The entropy of various parts of the system may change, but the total change is zero. Furthermore, the system does not affect the entropy of its surroundings, since heat transfer between them does not occur. Thus the reversible process changes neither the total entropy of the system nor the entropy of its surroundings. Sometimes this is stated as follows: Reversible processes do not affect the total entropy of the universe. Real processes are not reversible, though, and they do change total entropy. We can, however, use hypothetical reversible processes to determine the value of entropy in real, irreversible processes. The following example illustrates this point.

Example \(\PageIndex{1}\): Entropy Increases in an Irreversible (Real) Process

Spontaneous heat transfer from hot to cold is an irreversible process. Calculate the total change in entropy if 4000 J of heat transfer occurs from a hot reservoir at \(T_{\mathrm{h}}=600 \mathrm{~K} \ \left(327^{\circ} \mathrm{C}\right)\) to a cold reservoir at \(T_{\mathrm{c}}=250 \mathrm{~K} \ \left(-23^{\circ} \mathrm{C}\right)\), assuming there is no temperature change in either reservoir. (See Figure \(\PageIndex{3}\).)

Strategy

How can we calculate the change in entropy for an irreversible process when \(\Delta S_{\mathrm{tot}}=\Delta S_{\mathrm{h}}+\Delta S_{\mathrm{c}}\) is valid only for reversible processes? Remember that the total change in entropy of the hot and cold reservoirs will be the same whether a reversible or irreversible process is involved in heat transfer from hot to cold. So we can calculate the change in entropy of the hot reservoir for a hypothetical reversible process in which 4000 J of heat transfer occurs from it; then we do the same for a hypothetical reversible process in which 4000 J of heat transfer occurs to the cold reservoir. This produces the same changes in the hot and cold reservoirs that would occur if the heat transfer were allowed to occur irreversibly between them, and so it also produces the same changes in entropy.

Solution

We now calculate the two changes in entropy using \(\Delta S_{\text {tot }}=\Delta S_{\mathrm{h}}+\Delta S_{\mathrm{c}}\). First, for the heat transfer from the hot reservoir,

\[\Delta S_{\mathrm{h}}=\frac{-Q_{\mathrm{h}}}{T_{\mathrm{h}}}=\frac{-4000 \mathrm{~J}}{600 \mathrm{~K}}=-6.67 \mathrm{~J} / \mathrm{K}. \nonumber\]

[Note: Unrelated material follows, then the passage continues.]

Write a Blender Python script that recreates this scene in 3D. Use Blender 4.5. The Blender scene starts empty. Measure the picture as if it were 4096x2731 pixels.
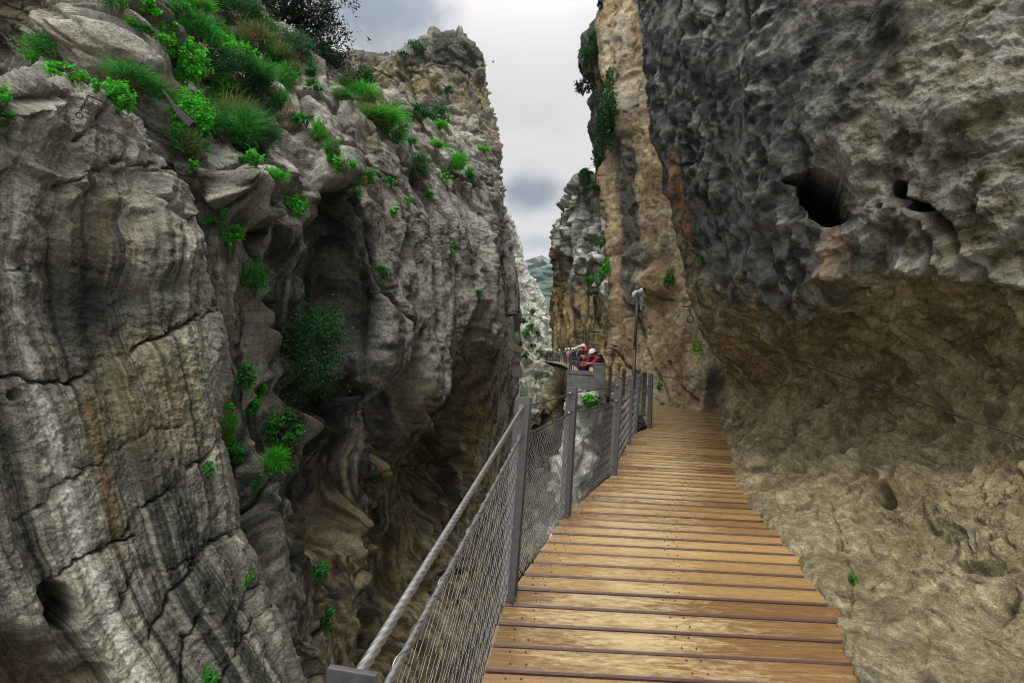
import bpy, bmesh, math, random
import numpy as np
from mathutils import Vector, Matrix

# ------------------------------------------------------------------ camera
R = math.radians
F_PX, W, H = 460.0, 1024, 682
CAM = np.array([0.0, 0.0, 1.42])
PITCH, ROLL = R(2.1), R(3.0)
fwd = np.array([0, math.cos(PITCH), math.sin(PITCH)])
r0 = np.array([1.0, 0, 0]); u0 = np.array([0, -math.sin(PITCH), math.cos(PITCH)])
cr = math.cos(ROLL) * r0 + math.sin(ROLL) * u0
cu = -math.sin(ROLL) * r0 + math.cos(ROLL) * u0
scene = bpy.context.scene
cd = bpy.data.cameras.new("camera"); cam = bpy.data.objects.new("camera", cd)
scene.collection.objects.link(cam)
cd.sensor_width = 36.0; cd.lens = 36.0 * F_PX / W
cd.clip_start = 0.05; cd.clip_end = 12000
m = Matrix(((cr[0], cu[0], -fwd[0], CAM[0]), (cr[1], cu[1], -fwd[1], CAM[1]),
            (cr[2], cu[2], -fwd[2], CAM[2]), (0, 0, 0, 1)))
cam.matrix_world = m
scene.camera = cam

# ------------------------------------------------------------------ light
SUN_EL, SUN_AZ = R(58), R(194)          # azimuth clockwise from +Y
world = bpy.data.worlds.new("World"); scene.world = world
world.use_nodes = True
nt = world.node_tree; nt.nodes.clear()
N = nt.nodes.new; L = nt.links.new
out = N("ShaderNodeOutputWorld")
sky = N("ShaderNodeTexSky"); sky.sky_type = 'NISHITA'; sky.sun_disc = False
sky.sun_elevation = SUN_EL; sky.sun_rotation = SUN_AZ
bg1 = N("ShaderNodeBackground"); bg1.inputs[1].default_value = 0.06
L(sky.outputs[0], bg1.inputs[0])
tc = N("ShaderNodeTexCoord")
mp = N("ShaderNodeMapping"); mp.inputs['Scale'].default_value = (1.6, 1.6, 4.0)
L(tc.outputs['Generated'], mp.inputs[0])
nz = N("ShaderNodeTexNoise"); nz.inputs['Scale'].default_value = 2.6
nz.inputs['Detail'].default_value = 5; nz.inputs['Roughness'].default_value = 0.5
L(mp.outputs[0], nz.inputs['Vector'])
ramp = N("ShaderNodeValToRGB")
ramp.color_ramp.elements[0].position = 0.25; ramp.color_ramp.elements[0].color = (0.385, 0.385, 0.395, 1)
ramp.color_ramp.elements[1].position = 0.55; ramp.color_ramp.elements[1].color = (0.445, 0.430, 0.436, 1)
L(nz.outputs[0], ramp.inputs[0])
cur = ramp.outputs[0]
def px_dir(px, py):
    d = fwd + cr * (px - 512) / F_PX + cu * (341 - py) / F_PX
    return d / np.linalg.norm(d)
# heavier cloud banks: (direction, radius, colour, strength)
for (px, py, rad, col, st, sc) in [(372, 4, .17, (0.153, 0.181, 0.215, 1), .95, (1, 1, 1.5)),
                               (533, 196, .105, (0.159, 0.187, 0.222, 1), .95, (1, 1, 1.9)),
                               (540, 243, .075, (0.261, 0.278, 0.324, 1), .7, (1, 1, 2.6))]:
    d = px_dir(px, py)
    sub = N("ShaderNodeVectorMath"); sub.operation = 'SUBTRACT'; sub.inputs[1].default_value = tuple(d)
    L(tc.outputs['Generated'], sub.inputs[0])
    mulv = N("ShaderNodeVectorMath"); mulv.operation = 'MULTIPLY'; mulv.inputs[1].default_value = sc
    L(sub.outputs[0], mulv.inputs[0])
    ln = N("ShaderNodeVectorMath"); ln.operation = 'LENGTH'; L(mulv.outputs[0], ln.inputs[0])
    n2 = N("ShaderNodeTexNoise"); n2.inputs['Scale'].default_value = 9; n2.inputs['Detail'].default_value = 6
    L(tc.outputs['Generated'], n2.inputs['Vector'])
    ad = N("ShaderNodeMath"); ad.operation = 'MULTIPLY_ADD'; ad.inputs[1].default_value = rad * 1.5
    ad.inputs[2].default_value = -rad * .75
    L(n2.outputs[0], ad.inputs[0])
    ad2 = N("ShaderNodeMath"); ad2.operation = 'ADD'; L(ad.outputs[0], ad2.inputs[0]); L(ln.outputs['Value'], ad2.inputs[1])
    mr = N("ShaderNodeMapRange"); mr.interpolation_type = 'SMOOTHSTEP'
    mr.inputs[1].default_value = rad; mr.inputs[2].default_value = rad * .15
    mr.inputs[3].default_value = 0; mr.inputs[4].default_value = st
    L(ad2.outputs[0], mr.inputs[0])
    mx = N("ShaderNodeMixRGB"); mx.inputs[2].default_value = col
    L(mr.outputs[0], mx.inputs[0]); L(cur, mx.inputs[1]); cur = mx.outputs[0]
# an overcast sky is brightest overhead
sz_ = N("ShaderNodeSeparateXYZ"); L(tc.outputs['Generated'], sz_.inputs[0])
zr = N("ShaderNodeMapRange"); zr.interpolation_type = 'SMOOTHSTEP'
zr.inputs[1].default_value = .50; zr.inputs[2].default_value = .95; zr.inputs[3].default_value = 1.0; zr.inputs[4].default_value = 3.0
L(sz_.outputs[2], zr.inputs[0])
zm = N("ShaderNodeVectorMath"); zm.operation = 'SCALE'; L(cur, zm.inputs[0]); L(zr.outputs[0], zm.inputs['Scale']); cur = zm.outputs[0]
bg2 = N("ShaderNodeBackground"); bg2.inputs[1].default_value = 1.0
L(cur, bg2.inputs[0])
mixs = N("ShaderNodeMixShader"); mixs.inputs[0].default_value = 0.94
L(bg1.outputs[0], mixs.inputs[1]); L(bg2.outputs[0], mixs.inputs[2]); L(mixs.outputs[0], out.inputs[0])

sd = bpy.data.lights.new("sun", 'SUN'); sd.energy = 1.5; sd.angle = R(24); sd.color = (1, .95, .86)
so = bpy.data.objects.new("sun", sd); scene.collection.objects.link(so)
sdir = Vector((math.sin(SUN_AZ) * math.cos(SUN_EL), math.cos(SUN_AZ) * math.cos(SUN_EL), math.sin(SUN_EL)))
so.rotation_euler = sdir.to_track_quat('Z', 'Y').to_euler()
so.location = (0, 0, 60)
scene.view_settings.view_transform = 'Standard'
scene.view_settings.look = 'None'
scene.view_settings.exposure = 0.85
scene.view_settings.gamma = 1.0
scene.cycles.use_denoising = True; scene.cycles.adaptive_threshold = 0.004
scene.cycles.max_bounces = 6
scene.cycles.filter_width = 1.1
scene.cycles.diffuse_bounces = 4

# ------------------------------------------------------------------ helpers
rng = np.random.default_rng(7)
random.seed(7)
COL = scene.collection

def P(px, py, Y):
    """Point seen at pixel (px, py) lying Y metres ahead."""
    px = np.asarray(px, float); py = np.asarray(py, float); Y = np.asarray(Y, float)
    d = fwd + cr * ((px - 512) / F_PX)[..., None] + cu * ((341 - py) / F_PX)[..., None]
    return CAM + d * (Y / d[..., 1])[..., None]

def proj(Q):
    v = Q - CAM
    z = v @ fwd
    return 512 + F_PX * (v @ cr) / z, 341 - F_PX * (v @ cu) / z

_perm = rng.permutation(256).astype(np.int64); _perm = np.concatenate([_perm, _perm])
_g = rng.normal(size=(256, 3)); _g /= np.linalg.norm(_g, axis=1)[:, None]
_j = rng.random((256, 3)); _r = rng.random((256, 4)) * 2 - 1

def _h(i, j, k):
    return _perm[_perm[_perm[i & 255] + (j & 255)] + (k & 255)]

def perlin(p):
    f = np.floor(p); i = f.astype(np.int64); f = p - f
    u = f * f * f * (f * (f * 6 - 15) + 10)
    r = np.zeros(len(p))
    for a in (0, 1):
        for b in (0, 1):
            for c in (0, 1):
                g = _g[_h(i[:, 0] + a, i[:, 1] + b, i[:, 2] + c)]
                dot = g[:, 0] * (f[:, 0] - a) + g[:, 1] * (f[:, 1] - b) + g[:, 2] * (f[:, 2] - c)
                w = (u[:, 0] if a else 1 - u[:, 0]) * (u[:, 1] if b else 1 - u[:, 1]) * (u[:, 2] if c else 1 - u[:, 2])
                r += w * dot
    return r * 1.6

def fbm(p, octv=4, gain=.5, lac=2.03):
    r = np.zeros(len(p)); a = 1.0; q = p.copy()
    for o in range(octv):
        r += a * perlin(q + 17.3 * o); a *= gain; q = q * lac
    return r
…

And for the cold reservoir,

\[\Delta S_{\mathrm{c}}=\frac{Q_{\mathrm{c}}}{T_{\mathrm{c}}}=\frac{4000 \mathrm{~J}}{250 \mathrm{~K}}=16.0 \mathrm{~J} / \mathrm{K}. \nonumber\]

Thus the total is

\[\begin{aligned}
\Delta S_{\text {tot }} &=\Delta S_{\mathrm{h}}+\Delta S_{\mathrm{c}} \\
&=(-6.67+16.0) \mathrm{J} / \mathrm{K} \\
&=9.33 \mathrm{~J} / \mathrm{K}.
\end{aligned} \nonumber\]

Discussion

There is an increase in entropy for the system of two heat reservoirs undergoing this irreversible heat transfer. We will see that this means there is a loss of ability to do work with this transferred energy. Entropy has increased, and energy has become unavailable to do work.

It is reasonable that entropy increases for heat transfer from hot to cold. Since the change in entropy is \(Q / T\), there is a larger change at lower temperatures. The decrease in entropy of the hot object is therefore less than the increase in entropy of the cold object, producing an overall increase, just as in the previous example. This result is very general:

There is an increase in entropy for any system undergoing an irreversible process.

With respect to entropy, there are only two possibilities: entropy is constant for a reversible process, and it increases for an irreversible process. There is a fourth version of the second law of thermodynamics stated in terms of entropy:

The total entropy of a system either increases or remains constant in any process; it never decreases.

For example, heat transfer cannot occur spontaneously from cold to hot, because entropy would decrease.

Entropy is very different from energy. Entropy is not conserved but increases in all real processes. Reversible processes (such as in Carnot engines) are the processes in which the most heat transfer to work takes place and are also the ones that keep entropy constant. Thus we are led to make a connection between entropy and the availability of energy to do work.